Like every other class of literature discussed above, The Tantras are a complete system of thought with a distinct philosophy, mythology and rituals. Even without referring to the Vedas, a follower of Tantra can learn everything that is to be known in religion.

The Chandi,or Durga Saptasati is devoted to Shakti, the Cosmic female principle behind the universe. Composed in seven hundred verses, it is a part of the Markandeya Purana, and is considered to be an extremely sacred work. It is believed that a daily recital of this sacred book brings safety and success.

In addition to these, there are thousands of books which serve as the basis for various sampradaya (religious sects) of Hindus.

Milestones of Spiritual Life

The need for milestones

Every spiritual aspirant is like a lonely traveler on the unknown path of the journey within -- a journey that makes him give up old associations, takes him through new vistas,allows him to leave behind milestones and finally gives him the experience of the Reality.But the process extracts its price. Old association, guidance, support, care and protection found in the external world are lost during this journey, and at times the aspirant gets the feeling of being directionless in the uncharted expanse of spiritual vastness.

This brings in the need for a systematic work on milestones in spiritual life, by referring to which any spiritual practitioner can make out where he stands in the journey within.

Unfortunately, there is no comprehensive work on this subject. Words of masters focus mostly on sadhana, with scanty references to its milestones. Also, different religions and various spiritual paths have different modes of sadhana, and hence it is difficult to have a universal yardstick of spiritual progress. However, since Sri Ramakrishna practiced various religions and religious paths, his words and experiences can be used to create a model for milestones in spiritual life.

This work aims at finding the parameters of spiritual growth. Although it is not possible to objectify spiritual growth fully, this work gives a definite idea of one's state of spiritual progress.

Milestones in Nutshell

Talking of stages of spiritual growth,Sri Ramakrishna said:

'There are two indications of such knowledge. First, longing, that is to say, love for God. You may indulge in reasoning or discussion, but if you feel no longing or love, it is all futile. Second, the awakening of the Kundalini. As long as the Kundalini remains asleep, you have not attained knowledge of God.(Gospel, p.610-11).

'The first stage is that of the beginner.
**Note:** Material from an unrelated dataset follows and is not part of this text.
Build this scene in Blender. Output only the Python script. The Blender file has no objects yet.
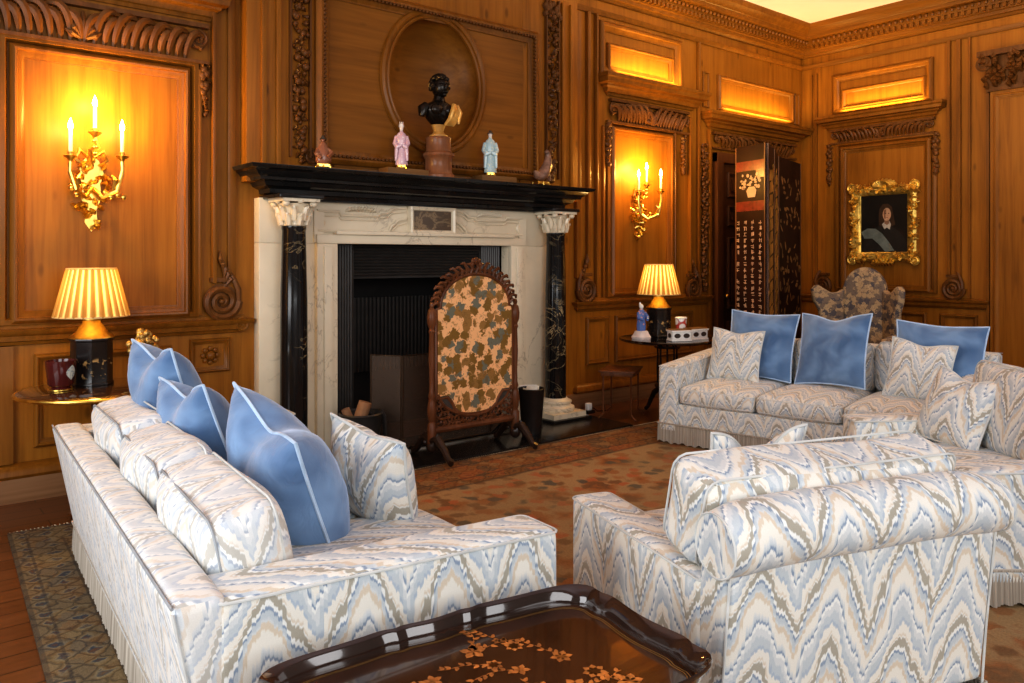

He studies and hears. Second is the stage of the struggling aspirant. He prays to God, meditates on him, and sings his name and glories. The third stage is that of the perfect soul. He has seen God, realized him directly and immediately in his inner consciousness. (p.344) ... The inner consciousness must be awakened through the grace of God. Through this awakening a man goes into samadhi. He often forgets that he hasa body. He gets rid of his attachment to "women and gold" and does not enjoy any talk unless it is about God. Worldly talk gives him pain. Through the awakening of the inner consciousness one realizes the all-pervading consciousness (p.734).'

Madhusudan Saraswati details the process of spiritual growth in his Gudhartha Dipika

on Bhagavad-Gita as

'Steadfastness in selfless works comes first; from that follows purification of the mind;thereafter the renunciation of all actions, led by control of sense organs etc.; then comes steadfastness in devotion to the Lord, together with vichara on the Upanisadic sentences.

From that comes steadfastness in the Knowledge of Reality.